October 12, 2004

Inner workings of Peerio

I am in the process of understanding the inner workings of Peerio. Since only limited information is publicly available it has been difficult. So far my understanding is this: it uses some sort of peer discovery protocol, probably something like what is available in Windows XP; once the reach information is made available, one peer can initiate a communication session to another using any of the protocols, like H.323 and SIP. In this understanding, Peerio’s role is limited to identifying the reach information. So any user experience in the communication phase is independent of Peerio. Answer to one of the questions in their website reinforces this:

Q: What is the sound quality of Peerio444™?
A: Sound quality in standard VoIP applications is determined by the voice compression and transmission technology in use (vocoders, protocols, etc.). Peerio444™’s ready-to-use client contains standard vocoders found in the majority of today’s commercial VoIP systems. Peerio444™’s unique modular configuration allows the application to incorporate any set of existing VoIP vocoders and proprietary vocoders from companies such as Global IP Sound (as used by SKYPE).
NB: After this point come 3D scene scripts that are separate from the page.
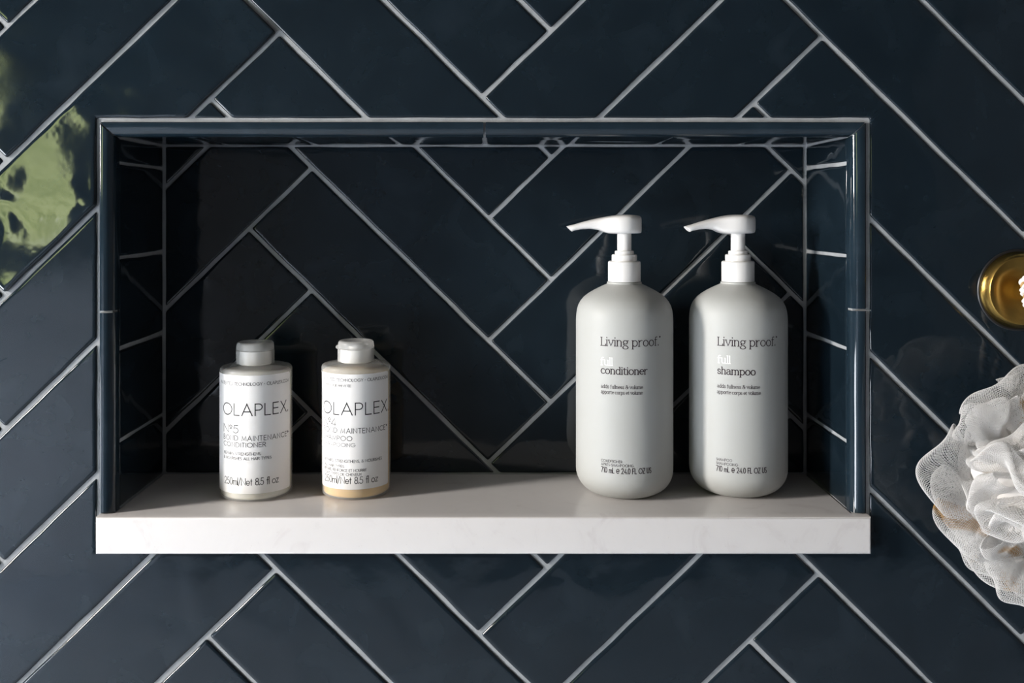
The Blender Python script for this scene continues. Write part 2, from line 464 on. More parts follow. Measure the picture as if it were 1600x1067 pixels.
# ------------------------------------------------------------------ stroke lettering
def arc(cx, cy, rx, ry, a0, a1, n=12):
    return [(cx + rx*math.cos(math.radians(a0 + (a1-a0)*i/n)), cy + ry*math.sin(math.radians(a0 + (a1-a0)*i/n))) for i in range(n+1)]
def sans():
    G = {}
    def g(c, adv, *st): G[c] = (adv, st)
    g('A', .80, [(0, 0), (.40, 1), (.80, 0)], [(.13, .33), (.67, .33)])
    g('B', .56, [(0, 0), (0, 1), *arc(.26, .76, .24, .24, 90, -90), (0, .52)], [(0, .52), *arc(.29, .26, .27, .26, 90, -90), (0, 0)])
    g('C', .84, arc(.50, .5, .50, .5, 48, 312, 20))
    g('D', .76, [(0, 0), (0, 1), *arc(.26, .5, .50, .5, 90, -90, 16), (0, 0)])
    g('E', .48, [(.48, 1), (0, 1), (0, 0), (.48, 0)], [(0, .52), (.44, .52)])
    g('F', .46, [(.46, 1), (0, 1), (0, 0)], [(0, .52), (.42, .52)])
    g('G', .94, [*arc(.50, .5, .50, .5, 45, 355, 22), (1.0, .47), (.56, .47)])
    g('H', .64, [(0, 0), (0, 1)], [(.64, 0), (.64, 1)], [(0, .52), (.64, .52)])
    g('I', .0, [(0, 0), (0, 1)])
    g('J', .36, [(.36, 1), *arc(.18, .2, .18, .2, 0, -170)])
    g('K', .58, [(0, 0), (0, 1)], [(.55, 1), (.02, .48), (.58, 0)])
    g('L', .44, [(0, 1), (0, 0), (.44, 0)])
    g('M', .86, [(0, 0), (.08, 1), (.43, .1), (.78, 1), (.86, 0)])
    g('N', .68, [(0, 0), (0, 1), (.68, 0), (.68, 1)])
    g('O', 1.0, arc(.50, .5, .50, .5, 0, 360, 26))
    g('P', .52, [(0, 0), (0, 1), *arc(.26, .73, .27, .27, 90, -90), (0, .46)])
    g('R', .56, [(0, 0), (0, 1), *arc(.26, .74, .26, .26, 90, -90), (0, .48)], [(.22, .48), (.56, 0)])
    g('S', .48, [*arc(.24, .75, .21, .25, 40, 270), *arc(.24, .25, .24, .25, 90, -140)])
    g('T', .52, [(0, 1), (.52, 1)], [(.26, 1), (.26, 0)])
    g('U', .60, [(0, 1), *arc(.30, .30, .30, .30, 180, 360), (.60, 1)])
    g('V', .72, [(0, 1), (.36, 0), (.72, 1)])
    g('X', .64, [(.02, 1), (.64, 0)], [(.62, 1), (0, 0)])
    g('Y', .64, [(0, 1), (.32, .46), (.64, 1)], [(.32, .46), (.32, 0)])
    g('Z', .56, [(0, 1), (.56, 1), (0, 0), (.56, 0)])
    for a, b, s in (('É', 'E', [(.18, 1.1), (.32, 1.27)]), ('È', 'E', [(.32, 1.1), (.18, 1.27)])):
        G[a] = (G[b][0], G[b][1] + (s,))
    g('m', .74, [(0, 0), (0, .62)], [(0, .40), *arc(.185, .43, .185, .2, 180, 0, 8), (.37, 0)], [(.37, .40), *arc(.555, .43, .185, .2, 180, 0, 8), (.74, 0)])
    g('l', 0, [(0, 0), (0, 1.05)])
    g('e', .58, [(.02, .30), (.58, .30), *arc(.30, .31, .29, .31, 10, 320, 16)])
    g('t', .26, [(.12, .9), (.12, 0)], [(0, .62), (.26, .62)])
    g('f', .28, [(.30, 1.03), (.22, 1.05), (.12, .92), (.12, 0)], [(0, .62), (.26, .62)])
    g('i', 0, [(0, 0), (0, .62)], [(0, .84), (0, .9)])
    g('o', .60, arc(.30, .31, .30, .31, 0, 360, 20))
    g('z', .44, [(0, .62), (.44, .62), (0, 0), (.44, 0)])
    g('0', .56, arc(.28, .5, .28, .5, 0, 360, 20))
    g('1', .22, [(0, .82), (.2, 1), (.2, 0)])
    g('2', .54, [*arc(.26, .72, .25, .28, 170, -35), (0, 0), (.54, 0)])
    g('4', .60, [(.44, 0), (.44, 1), (0, .26), (.60, .26)])
    g('5', .52, [(.48, 1), (.14, 1), (.08, .58), *arc(.24, .32, .28, .32, 115, -150)])
    g('7', .52, [(0, 1), (.52, 1), (.14, 0)])
    g('8', .52, arc(.26, .76, .21, .24, 0, 360, 16), arc(.26, .27, .26, .27, 0, 360, 18))
    g('.', .02, [(0, -.01), (0, .09)]); g(',', .04, [(.03, .07), (-.03, -.14)])
    g('/', .40, [(0, -.12), (.40, 1.08)]); g('-', .30, [(0, .42), (.30, .42)])
    g('&', .66, [(.64, 0), (.14, .70), *arc(.29, .80, .18, .2, 215, -30), (.12, .44), *arc(.25, .25, .25, .25, 130, 330), (.64, .44)])
    g('•', .16, arc(.08, .48, .05, .05, 0, 360, 8), arc(.08, .48, .02, .02, 0, 360, 6))
    g('º', .30, arc(.15, .82, .15, .15, 0, 360, 14), [(.03, .5), (.27, .5)])
    g('™', .40, [(0, .98), (.16, .98)], [(.08, .98), (.08, .68)], [(.22, .68), (.22, .98), (.31, .75), (.40, .98), (.40, .68)])
    g('℮', .74, [(.10, .42), (.70, .42), *arc(.37, .42, .34, .42, 0, 318, 20)], [(.12, .36), (.66, .36)])
    g(' ', .26)
    return G
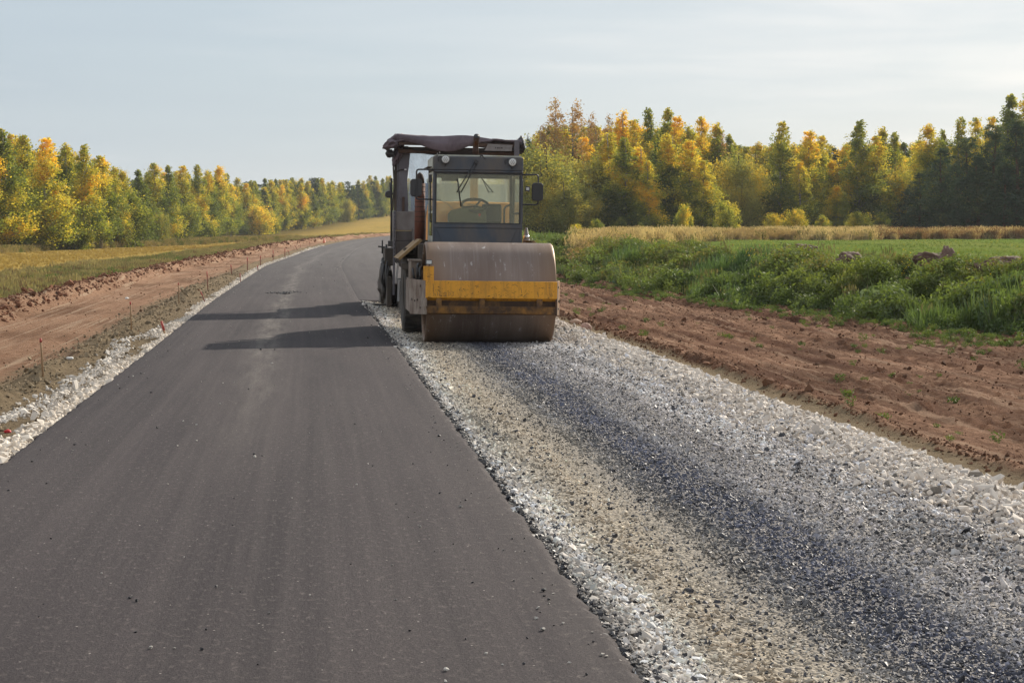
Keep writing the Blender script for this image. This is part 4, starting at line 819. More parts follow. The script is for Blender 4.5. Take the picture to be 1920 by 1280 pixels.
# ------------------------------------------------------------------ scatter (stuff)
def protocol(name,meshes):
    c=bpy.data.collections.new(name)
    for i,me in enumerate(meshes):
        o=bpy.data.objects.new(f'{name}_{chr(97+i)}',me); c.objects.link(o)
    return c
def scatter(name,P,rot,scl,col,idx,coll,label=None):
    n=len(P); me=bpy.data.meshes.new(name); me.vertices.add(n); me.vertices.foreach_set('co',np.asarray(P,np.float32).ravel())
    for nm,t,a,key in (('rot','FLOAT_VECTOR',rot,'vector'),('scl','FLOAT_VECTOR',scl,'vector'),('col','FLOAT_COLOR',col,'color'),('idx','INT',idx,'value')):
        at_=me.attributes.new(nm,t,'POINT'); at_.data.foreach_set(key,np.ascontiguousarray(a,dtype=np.int32 if t=='INT' else np.float32).ravel())
    o=link(name,me); ng=bpy.data.node_groups.new(name+'_nodes','GeometryNodeTree')
    ng.interface.new_socket('Geometry',in_out='INPUT',socket_type='NodeSocketGeometry'); ng.interface.new_socket('Geometry',in_out='OUTPUT',socket_type='NodeSocketGeometry')
    nd=ng.nodes; gi=nd.new('NodeGroupInput'); go=nd.new('NodeGroupOutput'); ip=nd.new('GeometryNodeInstanceOnPoints'); ci=nd.new('GeometryNodeCollectionInfo')
    ci.inputs['Collection'].default_value=coll; ci.inputs['Separate Children'].default_value=True; ci.inputs['Reset Children'].default_value=True
    ip.inputs['Pick Instance'].default_value=True
    def na(nm,t):
        x=nd.new('GeometryNodeInputNamedAttribute'); x.data_type=t; x.inputs['Name'].default_value=nm; return x.outputs['Attribute']
    l=ng.links.new; l(gi.outputs[0],ip.inputs['Points']); l(ci.outputs[0],ip.inputs['Instance']); l(na('idx','INT'),ip.inputs['Instance Index'])
    l(na('rot','FLOAT_VECTOR'),ip.inputs['Rotation']); l(na('scl','FLOAT_VECTOR'),ip.inputs['Scale']); l(ip.outputs[0],go.inputs[0])
    md=o.modifiers.new('scatter','NODES'); md.node_group=ng; tag(o,label,None,None,'stuff'); return o
def stone_mesh(seed,mat,fl=.7,sub=1):
    rs=np.random.RandomState(seed); bm=bmesh.new()
    for k in range(13):      # angular chip: hull of a few random points
        n=rs.normal(size=3); n/=np.linalg.norm(n); n*=rs.uniform(.36,.52); bm.verts.new((n[0],n[1]*.8,n[2]*fl))
    bmesh.ops.convex_hull(bm,input=bm.verts)
    for v in [v for v in bm.verts if not v.link_faces]: bm.verts.remove(v)
    me=bpy.data.meshes.new('stone'); bm.to_mesh(me); bm.free(); me.materials.append(mat); return me
def mat_inst(name,rough=.6,noise=35,spec=.5,trans=0,bump=.3,glossdark=False):
    m,nt,out=nmat(name); N=NT(nt); a=N.attr('col','INSTANCER'); c=a.outputs['Color']
    n=N.noise(objco(N),noise*.1,4,.7); c2=N.mix(N.ramp(n,[(.3,.0),(.7,.35)]),c,N.mix(1,c,(.55,.52,.5),'MULTIPLY'))
    if trans:
        df=N.n('ShaderNodeBsdfDiffuse'); tl=N.n('ShaderNodeBsdfTranslucent'); N.l(c2,df.inputs[0]); N.l(N.mix(1,c2,(1.2,1.15,.6),'MULTIPLY'),tl.inputs[0]); mx=N.n('ShaderNodeMixShader'); mx.inputs[0].default_value=trans
        N.l(df.outputs[0],mx.inputs[1]); N.l(tl.outputs[0],mx.inputs[2])
        gl=N.n('ShaderNodeBsdfGlossy'); gl.inputs['Roughness'].default_value=.5; gl.inputs[0].default_value=(.6,.6,.55,1); m2=N.n('ShaderNodeMixShader'); m2.inputs[0].default_value=.05; N.l(mx.outputs[0],m2.inputs[1]); N.l(gl.outputs[0],m2.inputs[2]); N.l(m2.outputs[0],out.inputs['Surface'])
    else:
        rg=N.math('ADD',N.math('MULTIPLY',N.n('ShaderNodeRGBToBW').outputs[0],0),rough)
        if glossdark:
            bw=N.n('ShaderNodeRGBToBW'); N.l(c,bw.inputs[0]); rg=N.ramp(bw.outputs[0],[(.05,.5),(.16,.9)])
        N.pbsdf(out,c2,rg,0,None,spec)
    return m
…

Then I came across an entry in Ipinferno that is puzzling in light of the previous understanding:

Regarding his free software download, Peerio444, Dmitry (Peerio's CEO Dmitry Goroshevsky) told me that sound quality has been a major problem which is why it has not been made generally available. He told me that an important licensing announcement would be made *soon* which would provide a solution, but would not commit to a schedule for delivering this technology to the marketplace.

But the same entry also has this quote:

Peerio is serverless. This is, according to Dmitry, a fundamental and game changing difference -- and not just for VoIP but for many different kinds of networked applications that will ultimately run on the Peerio infrastructure.

Oh well. Confusion and misunderstandings are part of the learning process.

DUH. Peerio444 is an integrated software with peer discovery component and a softclient. The latter is probably is a custom development whose codec has performance issues. Since softclients like Xten allow IP address based dialing, it might be possible for peer discover client pass the address information to the softclient. This would address the problem. Probably this is what Mr. Goroshevsky was referring.